Kuşkusuz ki geçmişin karanlıklarına tutkusu var, o zaman bir zahmet II. Abdülhamid’in eğitimde dönüşüm hamlelerine şöyle bir uzansın. O zamanki adıyla “İptidai (İlkokul), Rüştiye (Ortaokul), İdâdi (Lise)” düzeyini nasıl adapte ettiğini görecektir.

İşin korkunç yanı “Teke Tek” diyaloglarının kurucusu Fatih Altaylı’nın 4+4+4 konusunda ikna olması… Bir de tüm sorunun neredeyse okula başlama yaşının 66 ay olmasına indirgenmesi. Kimse 4+4+4’ün örgün olmayan ortadaki dört yılını irdelemiyor.

Bir kere daha kâni olduk ki Eğitim Bakanımız intihâlci (düşünce hırsızı) suçlamasından çok rahatsız olmuş, 5 yıl ilkokul+3 yıl ortaokul+3 yıl lise sistemini “Yine bana düşünce hırsızı demesinler” diye elinin tersiyle itmiş.
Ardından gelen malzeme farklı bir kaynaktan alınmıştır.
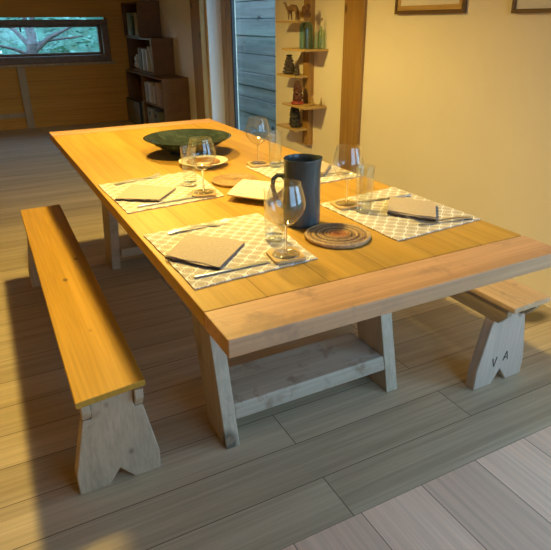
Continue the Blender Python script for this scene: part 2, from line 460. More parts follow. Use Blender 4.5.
# ------------------------------------------------------------------ outside
structure('ground_outside', MB().box(-30, 30, -30, 40, -.5, -.3), 'grass')
b = MB(); z = -.3
rr = random.Random(3)
while z < 2.9:  # top raised out of view to hold sky light off the floor
    h = rr.uniform(.17, .25)
    x = 3.3 + rr.uniform(-.012, .012)
    b.box(x, x + .04, 4.9, 10.8, z + .004, z + h - .006); z += h
b.bevel(.004, 1)
b.box(3.35, 3.45, 4.9, 10.8, -.3, z)
structure('wall_outside', b, 'shed_boards')

def tree(name, label, x, y, seed, spread, n, lo, hi, trunk=True):
    r = random.Random(seed)
    t = thing(name, label, 'tree', (x, y, -.3))
    if trunk:
        b = MB()
        b.tube([(x, y, -.3), (x + .03, y, .4), (x - .02, y, .85), (x + .05, y, 1.2)], [.12, .10, .09, .075], 12)
        for (dx, dy, z0, z1, rad) in ((.75, -.1, .85, 1.30, .05), (-.6, .1, .95, 1.5, .045), (.35, .0, 1.1, 2.0, .05), (-.2, -.2, 1.15, 2.1, .05), (.95, .15, 1.0, 1.12, .03), (-.75, -.1, .8, 1.05, .035)):
            b.tube([(x, y, z0), (x + dx * .4, y + dy * .5, z0 + (z1 - z0) * .55), (x + dx, y + dy, z1)], [rad, rad * .75, rad * .35], 8)
        b.build('trunk', 'bark', t, True)
    b = MB()
    for i in range(n):
        a = r.uniform(0, 2 * PI); rad = spread * math.sqrt(r.random())
        p = Vector((x + rad * math.cos(a), y + .15 + abs(rad * math.sin(a)) * .6 if trunk else y + rad * math.sin(a) * .5, r.uniform(lo, hi)))
        s_ = r.uniform(.03, .065) if trunk else r.uniform(.06, .12)
        m = Matrix.Rotation(r.uniform(0, 2 * PI), 3, 'Z') @ Matrix.Rotation(r.uniform(-1.0, 1.0), 3, 'X')
        vs = [b.bm.verts.new(p + m @ Vector(q)) for q in ((-s_, 0, 0), (0, -s_ * .45, 0), (s_, 0, s_ * .2), (0, s_ * .45, 0))]
        b.bm.faces.new(vs)
    if not trunk: b.ball((x, y, 1.9), spread * .9, 4, (1, .40, 1.2), .4, 40)
    b.build('foliage', 'leaf', t)
    return t
tree('leafy_tree', 'forked leafy tree seen through the long far window', .75, 10.6, 1, 1.3, 1100, .3, 2.6)
tree('garden_shrub', 'dense tall shrub at the right behind the forked tree outside the far window', 2.55, 14.4, 2, 2.3, 8000, -.2, 4.6, False)  # shrubs grown tall, out of view, to block sky light at the far window
tree('garden_shrub', 'dense tall shrub at the left behind the forked tree outside the far window', -2.25, 14.4, 5, 2.2, 8000, -.2, 4.6, False)

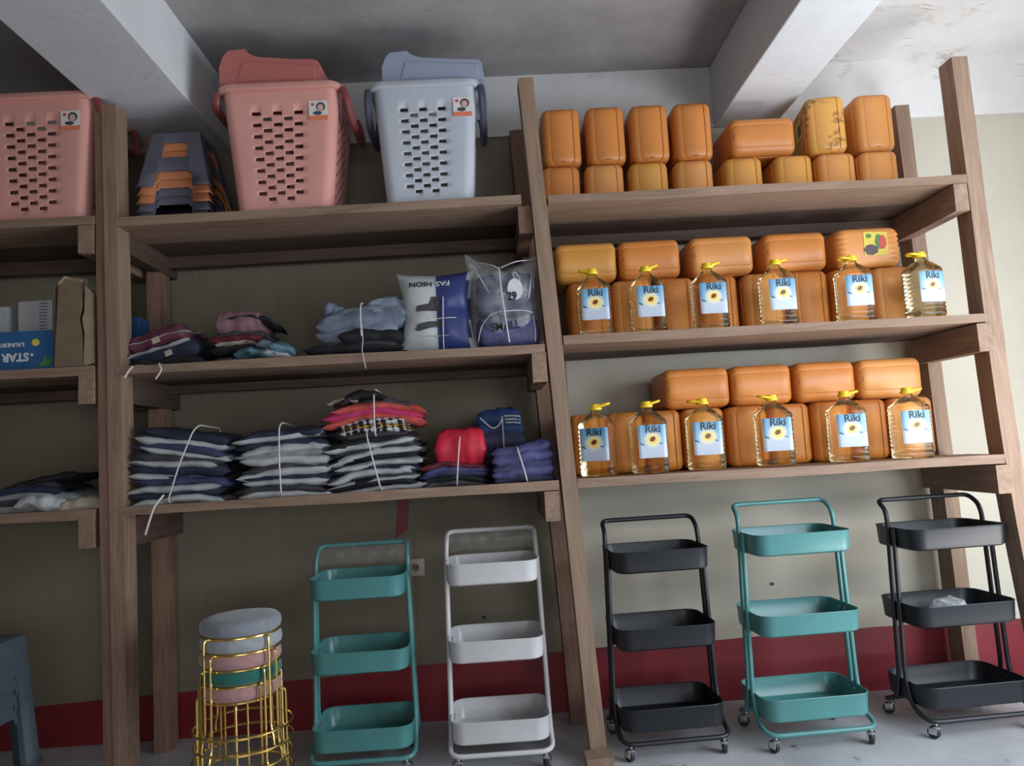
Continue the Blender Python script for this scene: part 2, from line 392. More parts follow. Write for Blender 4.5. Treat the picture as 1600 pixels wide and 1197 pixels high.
# ---------------------------------------------------------------- setting
WALL_Y = 0.58; CEIL = 3.04; RING = 2.735
def structure(bm, name, mat, **kw):
    o = finish(bm, name, mat, **kw); o['kind'] = 'structure'; return o
bm = bmesh.new(); box(bm, -4.2, 3.05, -6.65, WALL_Y+.15, -.12, 0); structure(bm, 'floor', M['floor'], smooth=False)
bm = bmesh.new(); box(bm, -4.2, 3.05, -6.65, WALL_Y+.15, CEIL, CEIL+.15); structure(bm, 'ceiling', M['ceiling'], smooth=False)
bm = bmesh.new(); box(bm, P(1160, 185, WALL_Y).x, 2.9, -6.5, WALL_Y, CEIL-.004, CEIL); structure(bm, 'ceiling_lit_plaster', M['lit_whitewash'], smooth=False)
bm = bmesh.new(); box(bm, -4.2, 3.05, WALL_Y, WALL_Y+.15, 0, CEIL); structure(bm, 'wall_back', M['wall'], smooth=False)
bm = bmesh.new(); box(bm, -4.2, -4.05, -6.5, WALL_Y, 0, CEIL); structure(bm, 'wall_left', M['wall'], smooth=False)
bm = bmesh.new()
box(bm, 2.9, 3.05, -6.5, -2.6, 0, CEIL); box(bm, 2.9, 3.05, -0.3, WALL_Y, 0, CEIL); box(bm, 2.9, 3.05, -2.6, -0.3, 2.25, CEIL)
structure(bm, 'wall_right', M['wall'], smooth=False)
bm = bmesh.new()
box(bm, -4.2, -0.5, -6.65, -6.5, 0, CEIL); box(bm, 2.5, 3.05, -6.65, -6.5, 0, CEIL)
box(bm, -0.5, 2.5, -6.65, -6.5, 0, 0.6); box(bm, -0.5, 2.5, -6.65, -6.5, 2.4, CEIL)
structure(bm, 'wall_front', M['wall'], smooth=False)
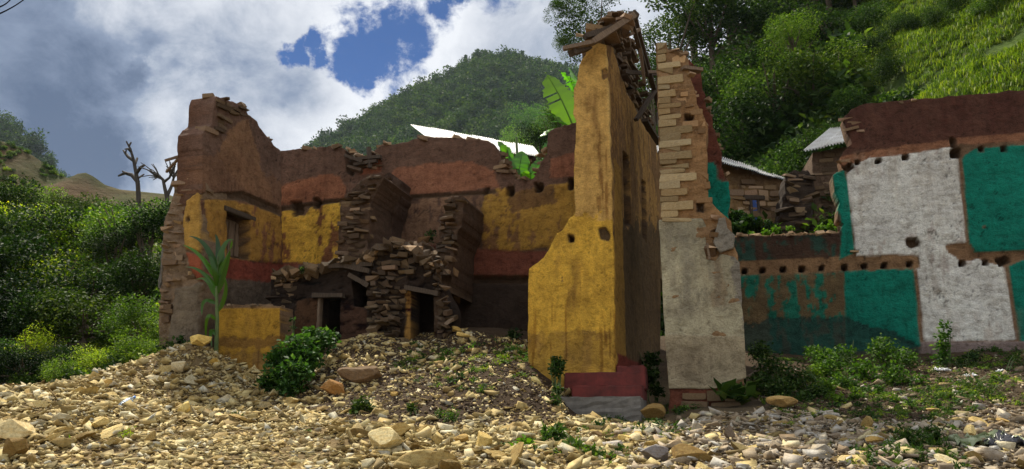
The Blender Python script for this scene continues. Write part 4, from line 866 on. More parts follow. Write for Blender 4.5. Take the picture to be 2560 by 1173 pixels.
# fallen floor: earth deck reaching back to the rear wall
dk = Bag(); na, no = 90, 40
a0 = PI.st(684, 690)[0]; a1 = PI.st(1100, 700)[0]; A, O = np.meshgrid(np.linspace(a0, a1, na), np.linspace(-0.04, -1.9, no), indexing='ij')
topz = np.interp(A, [PI.st(x, y)[0] for x, y in ((684, 694), (760, 672), (860, 664), (985, 628), (1030, 632), (1085, 672), (1100, 686))], [PI.st(x, y)[1] for x, y in ((684, 694), (760, 672), (860, 664), (985, 628), (1030, 632), (1085, 672), (1100, 686))])
heap = 0.34 * np.exp(-((A - PI.st(1000, 620)[0]) / 0.75) ** 2 - ((O + 0.7) / 0.6) ** 2); Zt = topz - 0.05 + heap + fbm(A * 4, O * 4, 4, 91) * 0.16
T = PI.W(A, Zt, O).reshape(-1, 3); Bm = PI.W(A, Zt * 0 + topz - 0.22, O).reshape(-1, 3)
idx = np.arange(na * no).reshape(na, no); qd = np.stack([idx[:-1, :-1], idx[1:, :-1], idx[1:, 1:], idx[:-1, 1:]], -1).reshape(-1, 4)
rimi = np.concatenate([np.stack([idx[:-1, 0], idx[1:, 0], idx[1:, 0] + na * no, idx[:-1, 0] + na * no], -1), np.stack([idx[0, :-1], idx[0, 1:], idx[0, 1:] + na * no, idx[0, :-1] + na * no], -1), np.stack([idx[-1, :-1], idx[-1, 1:], idx[-1, 1:] + na * no, idx[-1, :-1] + na * no], -1)])
Vd = np.concatenate([T, Bm]) - np.array(root_loc(iw))
link('fallen_floor', np_mesh('fallen_floor', Vd, [np.concatenate([qd, qd[:, ::-1] + na * no, rimi])], MW, True, np.tile((0.12, 0.078, 0.045), (len(Vd), 1))), iw)
r = random.Random(77)
for i in range(210):
    aa = r.uniform(a0 + 0.05, PI.st(1098, 640)[0]); oo = -r.uniform(-0.12, 1.0) if i % 2 else r.uniform(-.1, .14); zz = float(np.interp(aa, A[:, 0], Zt[:, int(min(no - 1, max(0, (0.06 - oo) / 1.96 * (no - 1))))])); w = r.uniform(0.04, 0.17)
    o = link('stone', r.choice(PB_ROUGH), iw, PI.w(aa, zz + w * 0.15, oo), (r.gauss(0, .4), r.gauss(0, .4), r.uniform(0, 6.3)), (w, w * r.uniform(.5, 1), w * r.uniform(.3, .7))); k = r.choice([.35, .45, .6, .8, 1.5]); o.color = (k, k * .95, k * .85, 1)
plank('stick', pp(916, 638, PI, 0.1), pp(948, 628, PI, 0.0), 0.03, 0.03, M_WOOD, iw)
plank('stick', pp(1000, 640, PI, 0.12), pp(1022, 634, PI, 0.05), 0.03, 0.03, M_WOOD, iw)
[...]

Dış politikadan, eğitime kadar uzanan bu “garabet”ler belki de AKP önderinin “çılgın proje”ciliğinden kaynaklanıyor, ama meydana gelecek hasarı gelecek kuşaklar ödeyecek. Şu günlerde ülkemizin güney doğusu adım adım, anavatandan ayrılmak üzere. Bu bağlamda bölge milletvekillerini suçlayarak işin içinden sıyrılamazsınız. Hele onların dokunulmazlıklarını kaldırmak çözüm değil çözümsüzlüğü gündeme getirir.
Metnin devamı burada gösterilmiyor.